Secondary cards? There's no such thing as secondary hardware, there's only miscalleneous hardware and amd is still a long way from getting kicked out of the market.
Amd support not being mandatory now? I honestly can't believe I'm reading this, almost sounds like a fanboy reply.
With such a consumer-friendly comment coming out of the keyboard of a linux (minority) user I'm starting to wonder how come devs still release linux games for us to play...
I agree with sub on this one, they indeed do seem to be developing specifically for nvidia. Then they complain about amd and after a while they decide to drop amd support in their games, that's always the plan. Let's applaud them (everyone) for it, shall we?

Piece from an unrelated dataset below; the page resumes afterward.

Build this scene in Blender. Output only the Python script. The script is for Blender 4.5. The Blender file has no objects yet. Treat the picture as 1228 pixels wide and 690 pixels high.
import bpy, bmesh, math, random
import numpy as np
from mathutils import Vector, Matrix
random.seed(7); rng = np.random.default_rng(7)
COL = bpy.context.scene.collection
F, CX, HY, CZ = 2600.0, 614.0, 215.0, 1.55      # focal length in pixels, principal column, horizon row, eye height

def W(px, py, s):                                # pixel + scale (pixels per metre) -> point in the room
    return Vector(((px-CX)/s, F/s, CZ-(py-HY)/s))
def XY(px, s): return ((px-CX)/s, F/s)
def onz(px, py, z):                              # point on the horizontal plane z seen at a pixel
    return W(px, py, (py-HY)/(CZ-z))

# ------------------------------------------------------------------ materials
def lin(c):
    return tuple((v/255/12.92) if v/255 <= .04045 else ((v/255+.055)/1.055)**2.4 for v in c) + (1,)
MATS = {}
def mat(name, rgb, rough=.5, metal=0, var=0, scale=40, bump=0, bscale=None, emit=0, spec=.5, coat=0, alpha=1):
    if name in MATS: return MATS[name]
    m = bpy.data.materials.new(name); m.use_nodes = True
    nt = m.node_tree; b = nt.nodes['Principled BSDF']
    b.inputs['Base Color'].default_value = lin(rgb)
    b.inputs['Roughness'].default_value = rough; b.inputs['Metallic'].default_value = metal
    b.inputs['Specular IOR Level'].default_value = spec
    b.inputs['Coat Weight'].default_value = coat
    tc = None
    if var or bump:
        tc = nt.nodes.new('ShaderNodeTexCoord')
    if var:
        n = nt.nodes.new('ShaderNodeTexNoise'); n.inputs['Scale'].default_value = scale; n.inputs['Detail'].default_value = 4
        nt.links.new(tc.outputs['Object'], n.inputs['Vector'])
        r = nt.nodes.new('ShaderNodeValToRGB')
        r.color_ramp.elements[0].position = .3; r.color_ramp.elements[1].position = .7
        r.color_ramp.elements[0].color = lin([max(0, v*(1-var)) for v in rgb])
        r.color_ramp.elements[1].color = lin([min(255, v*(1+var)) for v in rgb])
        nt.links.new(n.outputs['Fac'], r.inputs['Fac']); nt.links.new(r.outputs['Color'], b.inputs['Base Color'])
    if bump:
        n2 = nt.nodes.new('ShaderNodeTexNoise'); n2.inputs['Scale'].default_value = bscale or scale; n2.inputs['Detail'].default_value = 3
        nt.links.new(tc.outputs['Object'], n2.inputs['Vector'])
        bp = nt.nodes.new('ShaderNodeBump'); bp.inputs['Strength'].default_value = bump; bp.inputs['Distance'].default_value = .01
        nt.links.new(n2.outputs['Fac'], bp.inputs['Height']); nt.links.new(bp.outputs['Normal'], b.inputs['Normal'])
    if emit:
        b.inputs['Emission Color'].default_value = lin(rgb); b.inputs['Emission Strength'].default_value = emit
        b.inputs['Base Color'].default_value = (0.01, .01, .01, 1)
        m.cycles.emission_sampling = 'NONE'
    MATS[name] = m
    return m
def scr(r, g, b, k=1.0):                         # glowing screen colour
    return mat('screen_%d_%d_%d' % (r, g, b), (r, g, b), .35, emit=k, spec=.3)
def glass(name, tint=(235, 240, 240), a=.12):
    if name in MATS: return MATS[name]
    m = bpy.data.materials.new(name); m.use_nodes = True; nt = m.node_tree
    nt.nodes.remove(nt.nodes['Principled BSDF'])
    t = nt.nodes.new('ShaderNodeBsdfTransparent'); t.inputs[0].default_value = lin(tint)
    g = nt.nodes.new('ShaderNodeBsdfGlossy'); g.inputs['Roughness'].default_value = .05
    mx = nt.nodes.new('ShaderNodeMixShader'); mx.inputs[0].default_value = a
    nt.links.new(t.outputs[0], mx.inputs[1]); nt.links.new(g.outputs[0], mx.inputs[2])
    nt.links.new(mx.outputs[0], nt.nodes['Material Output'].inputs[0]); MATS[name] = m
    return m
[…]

I'm not saying amd (fglrx/radeonsi) can currently compete with nvidia when it comes to which driver offers the most opengl performance (illegal implementation or not) and up to a great percentage that's due to amd's own support, though developing a linux game without ever testing on amd (if that was indeed the case) and expecting it to its whole, already lesser, potential is just infuriating to say the least.
They don't have to test on a single system throughout development and in any case switching between nvidia and amd once in a while is not that hard either. It's their job after all, right?